About Tucki
A note from Aaron Loveman, founder

I grew up in two worlds at once. My family came from food, three generations of farmers, wholesalers, retailers, the kind of people who knew where every ingredient on the table started its life. My career went the other way, deep into technology, selling and building products that turned messy human problems into systems that worked.
For a long time, those two halves of me did not talk to each other. Until I started paying attention to how families in this country were eating.
The national diet is in trouble. Childhood obesity is rising. Type 2 diabetes is appearing in people far too young. Food bills are climbing while the quality of what ends up on the plate is going the other way. None of this is news. What is strange is how little of it is being addressed at the level where it actually plays out: inside the kitchens of ordinary families, on Tuesday evenings, when nobody has time and everyone is hungry.
I wrote a paper for Innovate UK proposing something I thought might help. I wanted funding to do one thing first: understand the problem properly, from the ground up, in real homes, with real people. Not what nutritionists said the problem was. What it actually was.
What we found
The discovery was the kind that reframes everything. It turned out the problem was not information.

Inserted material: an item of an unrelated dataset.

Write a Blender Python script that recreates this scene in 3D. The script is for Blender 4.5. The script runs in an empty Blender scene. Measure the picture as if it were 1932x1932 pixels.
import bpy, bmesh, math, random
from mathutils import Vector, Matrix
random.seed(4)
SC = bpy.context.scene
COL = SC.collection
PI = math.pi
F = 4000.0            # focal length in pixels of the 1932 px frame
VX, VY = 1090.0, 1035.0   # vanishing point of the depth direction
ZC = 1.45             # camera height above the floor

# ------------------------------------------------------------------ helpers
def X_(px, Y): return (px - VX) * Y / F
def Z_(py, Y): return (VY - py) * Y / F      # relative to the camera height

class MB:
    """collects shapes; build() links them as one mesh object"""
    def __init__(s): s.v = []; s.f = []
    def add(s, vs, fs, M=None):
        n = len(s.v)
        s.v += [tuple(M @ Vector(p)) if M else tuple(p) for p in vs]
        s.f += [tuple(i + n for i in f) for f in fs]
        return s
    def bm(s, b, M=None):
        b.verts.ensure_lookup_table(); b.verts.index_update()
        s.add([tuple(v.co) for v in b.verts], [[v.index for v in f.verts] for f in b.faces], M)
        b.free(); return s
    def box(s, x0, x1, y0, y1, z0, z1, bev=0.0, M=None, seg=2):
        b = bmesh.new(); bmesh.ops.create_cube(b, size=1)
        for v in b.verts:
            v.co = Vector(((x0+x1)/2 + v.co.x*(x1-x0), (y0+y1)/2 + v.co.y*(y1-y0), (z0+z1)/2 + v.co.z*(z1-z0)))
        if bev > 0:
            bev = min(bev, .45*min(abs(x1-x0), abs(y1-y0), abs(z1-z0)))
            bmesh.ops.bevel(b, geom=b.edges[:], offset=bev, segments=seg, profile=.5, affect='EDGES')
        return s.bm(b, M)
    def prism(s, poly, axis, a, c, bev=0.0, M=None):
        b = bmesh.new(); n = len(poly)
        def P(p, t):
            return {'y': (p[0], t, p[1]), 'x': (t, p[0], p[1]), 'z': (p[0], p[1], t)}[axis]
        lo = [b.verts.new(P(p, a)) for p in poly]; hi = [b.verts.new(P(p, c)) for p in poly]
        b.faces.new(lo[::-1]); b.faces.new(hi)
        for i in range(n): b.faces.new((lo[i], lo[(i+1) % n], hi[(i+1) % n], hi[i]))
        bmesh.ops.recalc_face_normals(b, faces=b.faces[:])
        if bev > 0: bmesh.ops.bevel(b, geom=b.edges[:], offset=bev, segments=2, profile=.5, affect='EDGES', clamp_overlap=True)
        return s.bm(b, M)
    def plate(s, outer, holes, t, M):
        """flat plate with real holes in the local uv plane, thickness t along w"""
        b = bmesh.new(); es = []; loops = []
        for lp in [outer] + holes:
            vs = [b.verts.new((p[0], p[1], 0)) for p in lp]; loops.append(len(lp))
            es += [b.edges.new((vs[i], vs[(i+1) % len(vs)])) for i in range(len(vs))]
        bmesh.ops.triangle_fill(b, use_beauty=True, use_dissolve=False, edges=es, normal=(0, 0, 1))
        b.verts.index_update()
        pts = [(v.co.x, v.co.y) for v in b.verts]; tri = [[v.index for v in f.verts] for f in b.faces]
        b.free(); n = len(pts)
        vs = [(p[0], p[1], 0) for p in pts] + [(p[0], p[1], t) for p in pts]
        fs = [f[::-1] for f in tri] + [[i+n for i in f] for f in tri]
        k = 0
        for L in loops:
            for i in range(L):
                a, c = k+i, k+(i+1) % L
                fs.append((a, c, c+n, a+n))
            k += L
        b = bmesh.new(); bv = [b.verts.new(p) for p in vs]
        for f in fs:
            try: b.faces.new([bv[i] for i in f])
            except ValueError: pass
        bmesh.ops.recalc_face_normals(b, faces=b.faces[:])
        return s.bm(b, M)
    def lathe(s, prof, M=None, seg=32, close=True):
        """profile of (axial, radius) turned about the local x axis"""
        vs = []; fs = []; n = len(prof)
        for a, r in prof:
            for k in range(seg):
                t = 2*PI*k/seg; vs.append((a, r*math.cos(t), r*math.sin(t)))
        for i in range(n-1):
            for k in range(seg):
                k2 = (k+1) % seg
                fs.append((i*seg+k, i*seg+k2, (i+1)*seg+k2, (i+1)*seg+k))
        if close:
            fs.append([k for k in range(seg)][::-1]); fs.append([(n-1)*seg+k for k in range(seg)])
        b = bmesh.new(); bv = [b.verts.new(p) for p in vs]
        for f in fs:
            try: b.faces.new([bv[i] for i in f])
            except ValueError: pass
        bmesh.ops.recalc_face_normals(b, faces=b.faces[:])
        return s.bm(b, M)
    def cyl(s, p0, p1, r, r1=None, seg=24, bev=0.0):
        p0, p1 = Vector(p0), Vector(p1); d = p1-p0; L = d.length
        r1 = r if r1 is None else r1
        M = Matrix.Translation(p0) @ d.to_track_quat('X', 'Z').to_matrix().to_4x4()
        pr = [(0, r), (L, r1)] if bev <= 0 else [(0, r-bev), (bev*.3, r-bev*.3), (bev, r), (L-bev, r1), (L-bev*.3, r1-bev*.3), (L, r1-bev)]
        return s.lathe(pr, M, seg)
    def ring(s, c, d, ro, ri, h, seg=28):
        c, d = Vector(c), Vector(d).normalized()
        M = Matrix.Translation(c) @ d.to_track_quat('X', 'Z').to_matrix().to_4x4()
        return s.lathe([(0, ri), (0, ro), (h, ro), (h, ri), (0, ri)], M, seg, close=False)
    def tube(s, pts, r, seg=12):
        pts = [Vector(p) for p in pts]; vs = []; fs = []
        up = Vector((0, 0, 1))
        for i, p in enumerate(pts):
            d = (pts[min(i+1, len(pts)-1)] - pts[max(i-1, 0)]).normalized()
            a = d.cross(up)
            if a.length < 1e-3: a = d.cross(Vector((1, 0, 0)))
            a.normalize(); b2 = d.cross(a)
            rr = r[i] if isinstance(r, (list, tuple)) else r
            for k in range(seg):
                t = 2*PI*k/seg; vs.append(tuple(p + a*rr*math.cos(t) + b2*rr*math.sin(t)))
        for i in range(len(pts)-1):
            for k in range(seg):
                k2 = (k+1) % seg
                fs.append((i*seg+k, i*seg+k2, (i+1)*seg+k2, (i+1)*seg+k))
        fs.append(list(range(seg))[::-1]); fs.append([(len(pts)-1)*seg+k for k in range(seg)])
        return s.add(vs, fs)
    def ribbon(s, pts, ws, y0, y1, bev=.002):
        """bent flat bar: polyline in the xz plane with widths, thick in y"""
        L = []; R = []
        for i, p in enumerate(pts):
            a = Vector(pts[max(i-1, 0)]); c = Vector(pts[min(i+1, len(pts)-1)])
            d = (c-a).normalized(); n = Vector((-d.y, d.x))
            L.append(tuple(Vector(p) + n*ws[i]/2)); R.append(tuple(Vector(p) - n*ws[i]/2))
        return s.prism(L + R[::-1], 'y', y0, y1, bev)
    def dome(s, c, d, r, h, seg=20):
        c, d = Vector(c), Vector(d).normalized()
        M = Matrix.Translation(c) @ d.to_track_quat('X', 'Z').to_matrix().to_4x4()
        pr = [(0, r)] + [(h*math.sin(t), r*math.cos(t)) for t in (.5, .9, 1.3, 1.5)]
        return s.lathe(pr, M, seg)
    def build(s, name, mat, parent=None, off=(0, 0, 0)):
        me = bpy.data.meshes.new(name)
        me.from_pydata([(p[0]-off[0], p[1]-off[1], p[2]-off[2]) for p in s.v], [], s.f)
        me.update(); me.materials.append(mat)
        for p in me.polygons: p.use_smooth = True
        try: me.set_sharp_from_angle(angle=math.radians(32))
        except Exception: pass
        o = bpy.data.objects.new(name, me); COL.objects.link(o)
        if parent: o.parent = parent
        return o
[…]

People know what they should be feeding their families. They know vegetables matter. They know ultra-processed food is not ideal. They know sugar is in too many things. The gap between what they know and what they actually do is not caused by ignorance.
It is caused by behaviour.
By Tuesday at 6pm with the kids melting down. By a budget that has to stretch another six days. By the fatigue of having made two hundred small food decisions already that week. By a partner who wants something different. By a recipe that needs an ingredient nobody has. The space between intention and action is where good diets go to die. No amount of more information closes that gap. In some cases it actually makes things worse.
Once we saw it, we could not unsee it. Every food app on the market was solving the wrong problem. They were piling more information onto people who already had too much of it. What was needed was something completely different. A system that lived inside the behaviour, not above it. Something that watched for the moments where routines were about to break, then stepped in before they did.
Who we are now
I teamed up with Tony Freeman, a creative force who has spent his career building characters and stories for brands including Disney. Tony understood something I did not, which is that behaviour change without joy attached to it almost never sticks. From there we pulled together a team of slightly obsessive people across product, AI, nutrition, design. We are all parents. We are all carrying the same problem in our own homes.
We released Tucki in late 2025. Within months we had thousands of active users. The App Store rating settled at 4.7. Most importantly, mothers started leaving reviews saying that for the first time, something was actually working.
Where we are going
We are not building a meal planner. We are building the operating system that sits underneath family food, then family wellbeing, then everything else a household has to coordinate just to function. Food is the first vertical because food is where the daily breakdowns happen. It is also where the daily wins live, if you can find them.
The aim is straightforward. We want to give families their power back. We want the next generation of children to grow up eating real food, in real homes, with parents who do not feel like they are failing every Tuesday at 6pm.
That is the mission. The rest is detail.